It is clear from our analysis of the consultation responses that this is an issue which tends to polarise opinion,
with strongly held views on either side. Overall, there was a roughly even split between those supporting age verification (44%) and those not in favour (48%). Responses from individuals made up the vast majority of those which were submitted via our
online questionnaire (94%). Over half of the individuals were men, the majority of whom were between 18 and 34 years old.
Crucially, however, many of the key organisations we work with in the online child protection sphere
children's charities, support and advice groups, the BBFC, internet service providers, and payment service firms and credit card companies indicated their support for the proposals, and the overriding policy goal of protecting children online.
Over a quarter (26%) of the individuals who responded indicated that they are parents or carers, and 23% of individuals said that they work with children (in the education and health sectors, working in or with churches, in voluntary
roles, mentoring, and as researchers). In both groups, a majority supported the Government's approach.
Notably, pornography providers who responded to the consultation also stated their support for the protection of children
online, and (with caveats) the introduction of age verification controls to protect children from content which is not appropriate for them.
As was set out in our consultation, the Government's preferred approach to delivering
this commitment is to establish a new law, requiring age verification (AV) controls for online pornography this was the manifesto commitment, and following consideration of the consultation responses, remains the Government's intention.

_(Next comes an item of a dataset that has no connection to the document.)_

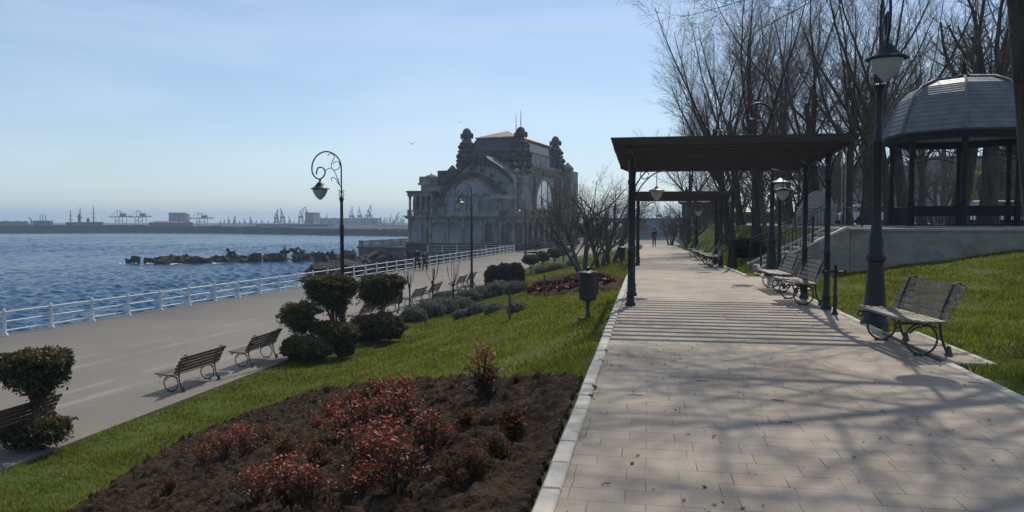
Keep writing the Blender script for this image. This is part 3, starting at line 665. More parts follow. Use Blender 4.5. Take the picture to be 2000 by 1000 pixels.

To underpin this, we will also establish a new regulatory framework, and we will ensure a proportionate approach by enabling the regulator to act in a sufficiently flexible and targeted way.
Following analysis
of the responses to the consultation, Government will now take several next steps. We will:
Bring forward legislation, in the Digital Economy Bill, to establish a new law requiring age verification for commercial pornographic websites and applications containing still and moving images, and a new regulatory framework to
underpin it
Continue to work with payments firms and ancillary companies to ensure that the business models and profits of companies that do not comply with the new regulations can be undermined
Maintain ongoing engagement with pornography providers, age verification providers, and other parts of the industry, to ensure that the regulatory framework is targeted and proportionate, to achieve maximum impact and to enable compliance
Continue to work on broader internet safety issues, including work led by the UK Council for Child Internet Safety (UKCCIS), and raising awareness and resilience
And indeed the new censorship law is included in the Digital Economy Bill introduced on 5th July 2016. Section 3 outlines the setting up of an internet porn censor and the remainder sets out website censorship options and financial penalties for
contravening websites, their payment providers and advertisers.
The government is planning on passing the bill into law in spring 2017.